▶ _To be done_
All lines featuring the string "that" are to be listed.
++++++++
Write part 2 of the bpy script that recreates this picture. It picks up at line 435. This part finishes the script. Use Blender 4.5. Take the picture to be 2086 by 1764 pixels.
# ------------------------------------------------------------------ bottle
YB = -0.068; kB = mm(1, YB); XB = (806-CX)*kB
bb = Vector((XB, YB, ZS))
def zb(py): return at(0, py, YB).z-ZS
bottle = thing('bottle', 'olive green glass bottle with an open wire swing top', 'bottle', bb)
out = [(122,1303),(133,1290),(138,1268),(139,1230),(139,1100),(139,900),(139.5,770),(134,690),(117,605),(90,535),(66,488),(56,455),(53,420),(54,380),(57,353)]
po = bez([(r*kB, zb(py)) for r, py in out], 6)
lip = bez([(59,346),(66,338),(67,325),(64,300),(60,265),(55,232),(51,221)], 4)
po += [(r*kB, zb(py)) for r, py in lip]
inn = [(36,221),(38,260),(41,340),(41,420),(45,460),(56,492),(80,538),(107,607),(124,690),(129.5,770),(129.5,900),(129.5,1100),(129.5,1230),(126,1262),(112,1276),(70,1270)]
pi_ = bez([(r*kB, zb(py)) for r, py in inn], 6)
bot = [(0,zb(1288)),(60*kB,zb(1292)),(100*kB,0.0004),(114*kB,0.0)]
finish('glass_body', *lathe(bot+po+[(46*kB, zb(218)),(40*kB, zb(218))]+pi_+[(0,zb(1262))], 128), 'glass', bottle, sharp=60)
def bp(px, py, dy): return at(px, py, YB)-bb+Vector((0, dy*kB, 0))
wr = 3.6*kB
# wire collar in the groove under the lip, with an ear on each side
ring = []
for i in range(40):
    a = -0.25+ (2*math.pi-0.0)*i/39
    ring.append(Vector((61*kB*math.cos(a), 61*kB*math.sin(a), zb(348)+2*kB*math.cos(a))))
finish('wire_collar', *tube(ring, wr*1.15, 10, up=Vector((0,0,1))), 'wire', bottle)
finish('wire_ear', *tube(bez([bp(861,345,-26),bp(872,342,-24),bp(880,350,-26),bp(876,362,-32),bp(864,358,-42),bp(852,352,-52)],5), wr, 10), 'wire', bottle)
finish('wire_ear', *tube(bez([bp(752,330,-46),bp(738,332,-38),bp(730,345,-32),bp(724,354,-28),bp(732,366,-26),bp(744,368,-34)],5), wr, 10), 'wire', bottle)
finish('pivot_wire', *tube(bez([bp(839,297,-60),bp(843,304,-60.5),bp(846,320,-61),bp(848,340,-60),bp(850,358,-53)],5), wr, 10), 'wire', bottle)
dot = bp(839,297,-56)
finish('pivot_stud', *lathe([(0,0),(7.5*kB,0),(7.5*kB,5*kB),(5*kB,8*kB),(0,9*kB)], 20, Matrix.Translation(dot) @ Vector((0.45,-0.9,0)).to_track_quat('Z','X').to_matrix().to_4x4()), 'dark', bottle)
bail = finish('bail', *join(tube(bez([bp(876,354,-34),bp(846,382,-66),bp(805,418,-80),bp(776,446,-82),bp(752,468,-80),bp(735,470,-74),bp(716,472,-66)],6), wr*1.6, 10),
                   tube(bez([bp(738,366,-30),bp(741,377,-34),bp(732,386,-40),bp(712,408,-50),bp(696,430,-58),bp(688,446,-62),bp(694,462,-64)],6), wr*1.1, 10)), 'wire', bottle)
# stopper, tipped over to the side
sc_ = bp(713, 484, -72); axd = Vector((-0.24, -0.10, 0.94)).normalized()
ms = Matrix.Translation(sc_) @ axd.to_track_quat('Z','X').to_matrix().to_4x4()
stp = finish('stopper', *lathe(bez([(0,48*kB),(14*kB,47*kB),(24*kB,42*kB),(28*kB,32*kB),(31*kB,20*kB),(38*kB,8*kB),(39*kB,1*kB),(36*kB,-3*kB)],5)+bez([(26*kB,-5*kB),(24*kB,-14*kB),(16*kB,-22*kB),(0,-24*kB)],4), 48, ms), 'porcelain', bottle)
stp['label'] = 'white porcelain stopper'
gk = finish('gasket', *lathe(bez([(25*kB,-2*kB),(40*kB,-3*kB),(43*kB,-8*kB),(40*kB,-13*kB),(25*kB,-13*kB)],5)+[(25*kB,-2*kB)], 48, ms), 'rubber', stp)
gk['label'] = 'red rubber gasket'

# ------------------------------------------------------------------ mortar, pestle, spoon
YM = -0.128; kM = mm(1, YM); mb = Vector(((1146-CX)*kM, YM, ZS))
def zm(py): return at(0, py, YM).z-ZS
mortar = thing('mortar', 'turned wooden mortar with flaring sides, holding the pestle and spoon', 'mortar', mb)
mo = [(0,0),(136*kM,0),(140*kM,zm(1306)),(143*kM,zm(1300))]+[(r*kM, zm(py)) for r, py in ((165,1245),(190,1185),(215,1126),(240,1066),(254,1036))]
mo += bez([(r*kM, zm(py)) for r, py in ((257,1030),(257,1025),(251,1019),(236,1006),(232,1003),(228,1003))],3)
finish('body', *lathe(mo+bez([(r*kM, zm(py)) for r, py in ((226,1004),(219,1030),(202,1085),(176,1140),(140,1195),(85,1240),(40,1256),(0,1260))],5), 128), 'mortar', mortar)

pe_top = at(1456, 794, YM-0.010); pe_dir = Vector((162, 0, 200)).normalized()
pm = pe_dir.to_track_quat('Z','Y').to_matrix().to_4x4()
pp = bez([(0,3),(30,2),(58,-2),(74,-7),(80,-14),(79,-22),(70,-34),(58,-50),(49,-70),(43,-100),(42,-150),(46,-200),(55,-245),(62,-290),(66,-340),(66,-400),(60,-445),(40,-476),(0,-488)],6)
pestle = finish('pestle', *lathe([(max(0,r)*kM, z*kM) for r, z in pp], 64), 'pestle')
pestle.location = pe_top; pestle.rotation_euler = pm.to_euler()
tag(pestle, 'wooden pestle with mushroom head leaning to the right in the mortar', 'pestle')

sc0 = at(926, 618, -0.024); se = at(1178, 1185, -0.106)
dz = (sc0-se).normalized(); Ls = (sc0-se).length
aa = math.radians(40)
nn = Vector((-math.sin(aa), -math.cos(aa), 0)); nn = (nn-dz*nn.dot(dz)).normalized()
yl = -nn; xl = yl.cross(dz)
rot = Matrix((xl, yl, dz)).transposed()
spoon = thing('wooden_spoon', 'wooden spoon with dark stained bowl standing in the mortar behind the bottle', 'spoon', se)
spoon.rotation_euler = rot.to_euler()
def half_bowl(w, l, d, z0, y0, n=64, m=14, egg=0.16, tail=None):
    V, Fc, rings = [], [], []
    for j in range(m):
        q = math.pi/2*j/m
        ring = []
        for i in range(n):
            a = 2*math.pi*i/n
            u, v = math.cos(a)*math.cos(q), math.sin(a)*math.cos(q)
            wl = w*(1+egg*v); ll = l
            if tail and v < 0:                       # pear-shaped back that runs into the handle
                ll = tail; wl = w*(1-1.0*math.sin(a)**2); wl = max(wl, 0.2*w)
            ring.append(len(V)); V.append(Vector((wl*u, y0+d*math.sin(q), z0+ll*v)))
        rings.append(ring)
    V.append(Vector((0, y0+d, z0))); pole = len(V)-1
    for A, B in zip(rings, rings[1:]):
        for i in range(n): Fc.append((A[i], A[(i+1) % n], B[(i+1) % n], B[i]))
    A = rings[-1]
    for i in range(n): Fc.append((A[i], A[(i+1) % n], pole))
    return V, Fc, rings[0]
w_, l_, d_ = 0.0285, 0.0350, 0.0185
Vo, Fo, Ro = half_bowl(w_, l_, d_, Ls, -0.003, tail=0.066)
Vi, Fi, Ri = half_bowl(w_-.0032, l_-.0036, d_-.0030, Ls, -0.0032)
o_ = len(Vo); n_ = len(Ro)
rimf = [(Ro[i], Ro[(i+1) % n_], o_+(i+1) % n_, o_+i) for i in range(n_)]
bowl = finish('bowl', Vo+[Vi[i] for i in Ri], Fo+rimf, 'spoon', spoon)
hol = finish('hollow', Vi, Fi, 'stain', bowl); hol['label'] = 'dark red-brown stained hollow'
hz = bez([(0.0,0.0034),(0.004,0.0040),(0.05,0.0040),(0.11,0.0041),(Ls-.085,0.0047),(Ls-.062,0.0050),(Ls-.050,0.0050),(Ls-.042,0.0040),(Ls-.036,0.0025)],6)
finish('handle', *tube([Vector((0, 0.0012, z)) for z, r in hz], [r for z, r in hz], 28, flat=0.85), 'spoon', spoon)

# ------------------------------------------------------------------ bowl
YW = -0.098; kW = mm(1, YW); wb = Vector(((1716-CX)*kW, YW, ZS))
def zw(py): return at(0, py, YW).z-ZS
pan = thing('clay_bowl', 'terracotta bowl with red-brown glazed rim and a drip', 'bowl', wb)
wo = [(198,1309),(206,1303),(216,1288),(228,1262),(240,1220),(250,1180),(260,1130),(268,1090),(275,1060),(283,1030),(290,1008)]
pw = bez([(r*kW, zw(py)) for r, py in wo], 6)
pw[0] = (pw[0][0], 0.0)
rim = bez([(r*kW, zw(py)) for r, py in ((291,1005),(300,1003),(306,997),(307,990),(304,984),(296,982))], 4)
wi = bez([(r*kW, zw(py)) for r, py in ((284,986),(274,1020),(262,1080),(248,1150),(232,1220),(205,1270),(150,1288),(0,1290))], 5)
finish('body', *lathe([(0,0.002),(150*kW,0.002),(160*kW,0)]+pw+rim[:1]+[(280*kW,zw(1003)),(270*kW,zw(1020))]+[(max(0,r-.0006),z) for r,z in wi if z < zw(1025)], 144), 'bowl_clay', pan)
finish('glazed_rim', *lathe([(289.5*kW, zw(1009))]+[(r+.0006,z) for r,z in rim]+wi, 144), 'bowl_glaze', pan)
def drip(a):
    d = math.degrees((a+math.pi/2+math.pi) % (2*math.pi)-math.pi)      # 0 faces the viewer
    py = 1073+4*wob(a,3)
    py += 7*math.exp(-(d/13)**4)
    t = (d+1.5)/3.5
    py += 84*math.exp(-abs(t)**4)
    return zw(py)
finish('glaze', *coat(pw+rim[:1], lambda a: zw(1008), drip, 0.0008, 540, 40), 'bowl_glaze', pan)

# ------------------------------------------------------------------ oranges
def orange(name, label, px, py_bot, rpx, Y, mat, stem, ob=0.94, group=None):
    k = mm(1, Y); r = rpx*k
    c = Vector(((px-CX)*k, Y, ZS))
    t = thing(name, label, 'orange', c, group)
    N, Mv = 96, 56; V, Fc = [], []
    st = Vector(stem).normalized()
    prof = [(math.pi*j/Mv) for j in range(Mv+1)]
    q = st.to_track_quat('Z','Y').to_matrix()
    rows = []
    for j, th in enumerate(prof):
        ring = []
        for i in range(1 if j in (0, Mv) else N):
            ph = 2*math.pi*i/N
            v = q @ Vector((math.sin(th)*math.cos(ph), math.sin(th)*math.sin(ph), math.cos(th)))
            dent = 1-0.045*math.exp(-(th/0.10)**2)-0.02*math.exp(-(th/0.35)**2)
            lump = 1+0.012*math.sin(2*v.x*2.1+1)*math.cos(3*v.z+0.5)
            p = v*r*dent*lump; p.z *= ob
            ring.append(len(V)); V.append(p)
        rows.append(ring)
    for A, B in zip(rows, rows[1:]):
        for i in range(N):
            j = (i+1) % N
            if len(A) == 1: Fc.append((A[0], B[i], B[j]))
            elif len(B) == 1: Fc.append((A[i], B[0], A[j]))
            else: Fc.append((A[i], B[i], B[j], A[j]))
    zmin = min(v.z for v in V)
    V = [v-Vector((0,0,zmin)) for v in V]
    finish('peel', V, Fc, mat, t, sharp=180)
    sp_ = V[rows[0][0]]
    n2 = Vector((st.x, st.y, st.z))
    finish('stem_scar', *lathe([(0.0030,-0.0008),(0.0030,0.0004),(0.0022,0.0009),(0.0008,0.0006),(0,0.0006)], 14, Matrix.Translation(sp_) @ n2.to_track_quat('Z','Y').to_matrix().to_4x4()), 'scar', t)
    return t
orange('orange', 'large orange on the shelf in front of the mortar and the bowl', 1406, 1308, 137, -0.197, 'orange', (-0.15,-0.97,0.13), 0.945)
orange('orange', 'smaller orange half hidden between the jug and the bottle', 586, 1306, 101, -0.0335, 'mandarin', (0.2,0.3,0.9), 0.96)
++++++++
▶ _Correct result_
Write part 2 of the bpy script that recreates this picture. It picks up at line 435. This part finishes the script. Use Blender 4.5. Take the picture to be 2086 by 1764 pixels.
            if tail and v < 0:                       # pear-shaped back that runs into the handle